WHAT NEEDS TO BE DONE
Transcribe the material below exactly as it appears.

COLLECTED MATERIAL
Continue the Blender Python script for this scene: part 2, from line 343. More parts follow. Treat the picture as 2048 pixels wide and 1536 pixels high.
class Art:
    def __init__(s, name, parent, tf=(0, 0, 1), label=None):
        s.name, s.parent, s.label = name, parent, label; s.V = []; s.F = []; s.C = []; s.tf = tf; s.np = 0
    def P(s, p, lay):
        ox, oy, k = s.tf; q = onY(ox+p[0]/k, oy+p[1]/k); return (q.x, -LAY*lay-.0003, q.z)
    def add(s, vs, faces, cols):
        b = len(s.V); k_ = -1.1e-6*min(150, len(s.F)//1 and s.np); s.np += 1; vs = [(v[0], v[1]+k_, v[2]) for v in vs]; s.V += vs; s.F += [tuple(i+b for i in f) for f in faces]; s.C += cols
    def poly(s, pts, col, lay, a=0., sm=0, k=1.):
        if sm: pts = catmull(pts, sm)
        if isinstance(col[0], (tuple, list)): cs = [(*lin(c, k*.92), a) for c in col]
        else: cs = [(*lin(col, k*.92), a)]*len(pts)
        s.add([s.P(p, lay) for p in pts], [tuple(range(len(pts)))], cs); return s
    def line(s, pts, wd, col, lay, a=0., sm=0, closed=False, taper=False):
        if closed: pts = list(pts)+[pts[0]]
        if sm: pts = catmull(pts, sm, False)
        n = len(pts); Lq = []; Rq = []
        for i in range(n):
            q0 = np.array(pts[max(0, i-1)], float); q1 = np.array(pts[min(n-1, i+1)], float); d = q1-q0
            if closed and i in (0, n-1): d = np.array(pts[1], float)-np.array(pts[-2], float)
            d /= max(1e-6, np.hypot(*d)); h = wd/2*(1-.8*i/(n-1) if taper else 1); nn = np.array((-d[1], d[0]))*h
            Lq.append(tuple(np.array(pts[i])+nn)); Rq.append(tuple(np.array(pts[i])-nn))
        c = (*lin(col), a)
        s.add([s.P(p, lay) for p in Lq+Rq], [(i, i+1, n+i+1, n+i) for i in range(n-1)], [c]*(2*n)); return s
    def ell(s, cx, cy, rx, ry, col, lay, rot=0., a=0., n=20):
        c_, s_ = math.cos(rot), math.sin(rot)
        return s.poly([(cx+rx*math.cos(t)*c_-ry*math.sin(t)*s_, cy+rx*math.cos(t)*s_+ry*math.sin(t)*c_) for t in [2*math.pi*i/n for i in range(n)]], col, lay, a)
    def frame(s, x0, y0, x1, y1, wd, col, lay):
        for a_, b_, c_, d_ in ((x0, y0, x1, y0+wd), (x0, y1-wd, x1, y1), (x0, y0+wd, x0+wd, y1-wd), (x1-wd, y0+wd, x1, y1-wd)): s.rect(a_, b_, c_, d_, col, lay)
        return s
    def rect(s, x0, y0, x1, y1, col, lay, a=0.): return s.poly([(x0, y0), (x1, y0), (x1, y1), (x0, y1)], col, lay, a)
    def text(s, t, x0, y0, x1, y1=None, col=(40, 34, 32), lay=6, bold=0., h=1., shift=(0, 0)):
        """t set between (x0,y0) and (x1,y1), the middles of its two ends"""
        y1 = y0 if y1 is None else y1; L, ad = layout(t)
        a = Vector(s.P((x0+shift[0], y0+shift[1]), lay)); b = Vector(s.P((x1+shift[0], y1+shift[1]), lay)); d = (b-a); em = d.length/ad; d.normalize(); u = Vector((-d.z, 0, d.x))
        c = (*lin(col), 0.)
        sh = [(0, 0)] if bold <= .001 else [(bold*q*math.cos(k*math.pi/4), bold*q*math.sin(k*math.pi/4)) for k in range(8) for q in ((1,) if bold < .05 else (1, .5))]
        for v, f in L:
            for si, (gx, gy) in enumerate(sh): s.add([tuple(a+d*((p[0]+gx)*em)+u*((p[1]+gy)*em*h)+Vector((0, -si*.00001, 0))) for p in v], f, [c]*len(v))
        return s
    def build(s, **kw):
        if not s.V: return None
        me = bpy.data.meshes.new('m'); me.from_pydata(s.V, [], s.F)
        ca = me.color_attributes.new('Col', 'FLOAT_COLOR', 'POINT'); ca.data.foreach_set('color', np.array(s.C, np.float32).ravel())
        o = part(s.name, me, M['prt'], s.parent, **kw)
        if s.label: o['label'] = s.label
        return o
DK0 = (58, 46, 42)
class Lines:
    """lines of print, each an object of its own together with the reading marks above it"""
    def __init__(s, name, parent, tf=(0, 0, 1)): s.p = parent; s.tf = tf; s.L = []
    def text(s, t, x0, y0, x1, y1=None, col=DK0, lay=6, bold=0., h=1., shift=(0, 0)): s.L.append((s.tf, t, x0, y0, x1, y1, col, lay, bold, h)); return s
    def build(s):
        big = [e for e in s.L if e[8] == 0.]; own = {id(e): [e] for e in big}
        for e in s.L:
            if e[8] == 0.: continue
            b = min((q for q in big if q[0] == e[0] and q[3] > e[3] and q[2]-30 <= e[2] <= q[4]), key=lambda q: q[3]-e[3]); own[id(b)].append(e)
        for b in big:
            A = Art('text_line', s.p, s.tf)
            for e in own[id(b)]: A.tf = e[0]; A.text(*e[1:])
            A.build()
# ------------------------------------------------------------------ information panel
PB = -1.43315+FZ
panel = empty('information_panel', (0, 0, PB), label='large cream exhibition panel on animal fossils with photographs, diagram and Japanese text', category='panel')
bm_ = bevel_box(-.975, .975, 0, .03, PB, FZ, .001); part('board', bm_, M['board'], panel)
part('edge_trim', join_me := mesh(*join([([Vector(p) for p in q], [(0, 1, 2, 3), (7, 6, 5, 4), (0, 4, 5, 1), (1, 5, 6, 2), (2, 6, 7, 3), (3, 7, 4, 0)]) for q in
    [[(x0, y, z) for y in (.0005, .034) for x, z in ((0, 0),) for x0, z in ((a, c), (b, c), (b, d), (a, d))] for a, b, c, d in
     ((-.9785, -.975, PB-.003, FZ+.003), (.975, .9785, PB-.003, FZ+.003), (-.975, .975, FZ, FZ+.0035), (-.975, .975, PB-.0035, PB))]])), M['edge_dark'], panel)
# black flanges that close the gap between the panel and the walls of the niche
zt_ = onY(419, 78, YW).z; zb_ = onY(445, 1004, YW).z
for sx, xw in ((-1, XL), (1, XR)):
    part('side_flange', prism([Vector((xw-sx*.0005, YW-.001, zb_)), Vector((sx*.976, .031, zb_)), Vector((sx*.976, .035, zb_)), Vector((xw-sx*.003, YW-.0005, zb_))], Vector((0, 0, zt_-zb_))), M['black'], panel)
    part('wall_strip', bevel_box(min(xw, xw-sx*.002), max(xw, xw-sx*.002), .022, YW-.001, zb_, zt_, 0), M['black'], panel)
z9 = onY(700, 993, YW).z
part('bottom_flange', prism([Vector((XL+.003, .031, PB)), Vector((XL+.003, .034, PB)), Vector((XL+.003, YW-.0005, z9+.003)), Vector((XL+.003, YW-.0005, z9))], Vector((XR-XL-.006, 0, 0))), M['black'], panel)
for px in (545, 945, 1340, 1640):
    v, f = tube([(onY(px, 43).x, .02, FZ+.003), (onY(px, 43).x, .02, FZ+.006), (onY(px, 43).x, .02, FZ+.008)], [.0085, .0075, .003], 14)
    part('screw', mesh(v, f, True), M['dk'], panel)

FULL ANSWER
Continue the Blender Python script for this scene: part 2, from line 343. More parts follow. Treat the picture as 2048 pixels wide and 1536 pixels high.
class Art:
    def __init__(s, name, parent, tf=(0, 0, 1), label=None):
        s.name, s.parent, s.label = name, parent, label; s.V = []; s.F = []; s.C = []; s.tf = tf; s.np = 0
    def P(s, p, lay):
        ox, oy, k = s.tf; q = onY(ox+p[0]/k, oy+p[1]/k); return (q.x, -LAY*lay-.0003, q.z)
    def add(s, vs, faces, cols):
        b = len(s.V); k_ = -1.1e-6*min(150, len(s.F)//1 and s.np); s.np += 1; vs = [(v[0], v[1]+k_, v[2]) for v in vs]; s.V += vs; s.F += [tuple(i+b for i in f) for f in faces]; s.C += cols
    def poly(s, pts, col, lay, a=0., sm=0, k=1.):
        if sm: pts = catmull(pts, sm)
        if isinstance(col[0], (tuple, list)): cs = [(*lin(c, k*.92), a) for c in col]
        else: cs = [(*lin(col, k*.92), a)]*len(pts)
        s.add([s.P(p, lay) for p in pts], [tuple(range(len(pts)))], cs); return s
    def line(s, pts, wd, col, lay, a=0., sm=0, closed=False, taper=False):
        if closed: pts = list(pts)+[pts[0]]
        if sm: pts = catmull(pts, sm, False)
        n = len(pts); Lq = []; Rq = []
        for i in range(n):
            q0 = np.array(pts[max(0, i-1)], float); q1 = np.array(pts[min(n-1, i+1)], float); d = q1-q0
            if closed and i in (0, n-1): d = np.array(pts[1], float)-np.array(pts[-2], float)
            d /= max(1e-6, np.hypot(*d)); h = wd/2*(1-.8*i/(n-1) if taper else 1); nn = np.array((-d[1], d[0]))*h
            Lq.append(tuple(np.array(pts[i])+nn)); Rq.append(tuple(np.array(pts[i])-nn))
        c = (*lin(col), a)
        s.add([s.P(p, lay) for p in Lq+Rq], [(i, i+1, n+i+1, n+i) for i in range(n-1)], [c]*(2*n)); return s
    def ell(s, cx, cy, rx, ry, col, lay, rot=0., a=0., n=20):
        c_, s_ = math.cos(rot), math.sin(rot)
        return s.poly([(cx+rx*math.cos(t)*c_-ry*math.sin(t)*s_, cy+rx*math.cos(t)*s_+ry*math.sin(t)*c_) for t in [2*math.pi*i/n for i in range(n)]], col, lay, a)
    def frame(s, x0, y0, x1, y1, wd, col, lay):
        for a_, b_, c_, d_ in ((x0, y0, x1, y0+wd), (x0, y1-wd, x1, y1), (x0, y0+wd, x0+wd, y1-wd), (x1-wd, y0+wd, x1, y1-wd)): s.rect(a_, b_, c_, d_, col, lay)
        return s
    def rect(s, x0, y0, x1, y1, col, lay, a=0.): return s.poly([(x0, y0), (x1, y0), (x1, y1), (x0, y1)], col, lay, a)
    def text(s, t, x0, y0, x1, y1=None, col=(40, 34, 32), lay=6, bold=0., h=1., shift=(0, 0)):
        """t set between (x0,y0) and (x1,y1), the middles of its two ends"""
        y1 = y0 if y1 is None else y1; L, ad = layout(t)
        a = Vector(s.P((x0+shift[0], y0+shift[1]), lay)); b = Vector(s.P((x1+shift[0], y1+shift[1]), lay)); d = (b-a); em = d.length/ad; d.normalize(); u = Vector((-d.z, 0, d.x))
        c = (*lin(col), 0.)
        sh = [(0, 0)] if bold <= .001 else [(bold*q*math.cos(k*math.pi/4), bold*q*math.sin(k*math.pi/4)) for k in range(8) for q in ((1,) if bold < .05 else (1, .5))]
        for v, f in L:
            for si, (gx, gy) in enumerate(sh): s.add([tuple(a+d*((p[0]+gx)*em)+u*((p[1]+gy)*em*h)+Vector((0, -si*.00001, 0))) for p in v], f, [c]*len(v))
        return s
    def build(s, **kw):
        if not s.V: return None
        me = bpy.data.meshes.new('m'); me.from_pydata(s.V, [], s.F)
        ca = me.color_attributes.new('Col', 'FLOAT_COLOR', 'POINT'); ca.data.foreach_set('color', np.array(s.C, np.float32).ravel())
        o = part(s.name, me, M['prt'], s.parent, **kw)
        if s.label: o['label'] = s.label
        return o
DK0 = (58, 46, 42)
class Lines:
    """lines of print, each an object of its own together with the reading marks above it"""
    def __init__(s, name, parent, tf=(0, 0, 1)): s.p = parent; s.tf = tf; s.L = []
    def text(s, t, x0, y0, x1, y1=None, col=DK0, lay=6, bold=0., h=1., shift=(0, 0)): s.L.append((s.tf, t, x0, y0, x1, y1, col, lay, bold, h)); return s
    def build(s):
        big = [e for e in s.L if e[8] == 0.]; own = {id(e): [e] for e in big}
        for e in s.L:
            if e[8] == 0.: continue
            b = min((q for q in big if q[0] == e[0] and q[3] > e[3] and q[2]-30 <= e[2] <= q[4]), key=lambda q: q[3]-e[3]); own[id(b)].append(e)
        for b in big:
            A = Art('text_line', s.p, s.tf)
            for e in own[id(b)]: A.tf = e[0]; A.text(*e[1:])
            A.build()
# ------------------------------------------------------------------ information panel
PB = -1.43315+FZ
panel = empty('information_panel', (0, 0, PB), label='large cream exhibition panel on animal fossils with photographs, diagram and Japanese text', category='panel')
bm_ = bevel_box(-.975, .975, 0, .03, PB, FZ, .001); part('board', bm_, M['board'], panel)
part('edge_trim', join_me := mesh(*join([([Vector(p) for p in q], [(0, 1, 2, 3), (7, 6, 5, 4), (0, 4, 5, 1), (1, 5, 6, 2), (2, 6, 7, 3), (3, 7, 4, 0)]) for q in
    [[(x0, y, z) for y in (.0005, .034) for x, z in ((0, 0),) for x0, z in ((a, c), (b, c), (b, d), (a, d))] for a, b, c, d in
     ((-.9785, -.975, PB-.003, FZ+.003), (.975, .9785, PB-.003, FZ+.003), (-.975, .975, FZ, FZ+.0035), (-.975, .975, PB-.0035, PB))]])), M['edge_dark'], panel)
# black flanges that close the gap between the panel and the walls of the niche
zt_ = onY(419, 78, YW).z; zb_ = onY(445, 1004, YW).z
for sx, xw in ((-1, XL), (1, XR)):
    part('side_flange', prism([Vector((xw-sx*.0005, YW-.001, zb_)), Vector((sx*.976, .031, zb_)), Vector((sx*.976, .035, zb_)), Vector((xw-sx*.003, YW-.0005, zb_))], Vector((0, 0, zt_-zb_))), M['black'], panel)
    part('wall_strip', bevel_box(min(xw, xw-sx*.002), max(xw, xw-sx*.002), .022, YW-.001, zb_, zt_, 0), M['black'], panel)
z9 = onY(700, 993, YW).z
part('bottom_flange', prism([Vector((XL+.003, .031, PB)), Vector((XL+.003, .034, PB)), Vector((XL+.003, YW-.0005, z9+.003)), Vector((XL+.003, YW-.0005, z9))], Vector((XR-XL-.006, 0, 0))), M['black'], panel)
for px in (545, 945, 1340, 1640):
    v, f = tube([(onY(px, 43).x, .02, FZ+.003), (onY(px, 43).x, .02, FZ+.006), (onY(px, 43).x, .02, FZ+.008)], [.0085, .0075, .003], 14)
    part('screw', mesh(v, f, True), M['dk'], panel)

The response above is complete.